Catch some Zzzs Try and get to bed early on the two nights prior to the race.  It’s likely that the night before the race it’s going to be hard for you to sleep, you’ll be nervous and excited and worried that you’ll sleep through your alarm.  So if you can get a good night’s rest the penultimate night before the race then at least you won’t be batting zero on the sleep front when you reach the starting line.

Set your Alarm Give yourself plenty of time the morning of the race to wake up, have a relaxed breakfast, dress in your race wear and get to the start line.  You don’t want to try to do everything in record time, stay organized and give yourself enough time to prepare yourself properly for the race.

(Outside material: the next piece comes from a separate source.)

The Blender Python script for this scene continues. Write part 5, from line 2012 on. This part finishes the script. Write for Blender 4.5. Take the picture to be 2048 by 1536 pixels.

Visualize It may sound a little crazy, but visualization is a technique that’s used in business as well as in sport.  You will find that many professional athletes use visualization to imagine themselves winning the race, throwing the javelin the furthest, performing the best gymnastics routine.  Whatever it may be, this technique involves getting your mind in a place where you can focus on achieving your goals.  Think about your strategy – i.e. the pace that you are running at, where the hills come and how you’re going to tackle them, if you’ve decided on a negative split then you can remind yourself of when you need to start accelerating your pace.  Go over the race in your head, running it in your mind and imagining crossing the finishing line at the end.  You will probably be surprised how much this motivates you and also the calming effect that it has on your nerves, making you feel more confident and in control of the run.